Entre tanto rostro y tanto cameo, Ralph Fiennes se entrega con su flemática dicción británica, se apodera totalmente de la historia, que va perdiendo resuello a mitad del metraje, nos distrae con sus corredurías sexuales (aunque mirado desde el punto de vista infantiloide), nos recibe en su hostelería para ricachones y presenta a la sociedad a su aprendiz silencioso, sólo a veces, ya que en ocasiones le invade una verborrea algo inaguantable. Mejor hubiera estado totalmente mudo, como Keaton como Lloyd. Como Charles Chaplin.
Aquellos eran rostros que presentaban la expresividad como nadie, después la historia del cine trajo a los genios del expresionismo alemán o el cine social soviético, cercanos a este Hotel Budapest. Pero desdibujado, enloquecido en el onirismo del cine de Wes Anderson, que te deja con la boca abierta por momentos gracias a su cámara invasiva. Los ojos se pierden entre tanto movimiento y diseño artístico, viajando desde trenes incompletos de narración atrayente, con personajes que se mueven hacia ningún lado. Pero atractivo como sus rostros. Como un fuerte trago de vodka que te deja ligeramente mareado, entre bosques helados y eslavos, en las laderas de la montaña del hotel Budapest, cerca de la frontera de Bielorrusia y Polonia.
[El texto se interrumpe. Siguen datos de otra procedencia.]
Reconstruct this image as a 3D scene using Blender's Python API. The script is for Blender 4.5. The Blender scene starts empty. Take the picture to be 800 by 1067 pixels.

Localizaciones exóticas y lujosas por la Żubrówka Film Commission, tierra del bisonte europeo y refugios de cazadores y zares.
Quizás no sea para tanto, podamos deslizarnos por un film con gracia pero sin el genio de los grandes, comparemos con aquellas historias y califiquemos en su justa medida.
Pura nostalgia, sin la fuerza de los clásicos.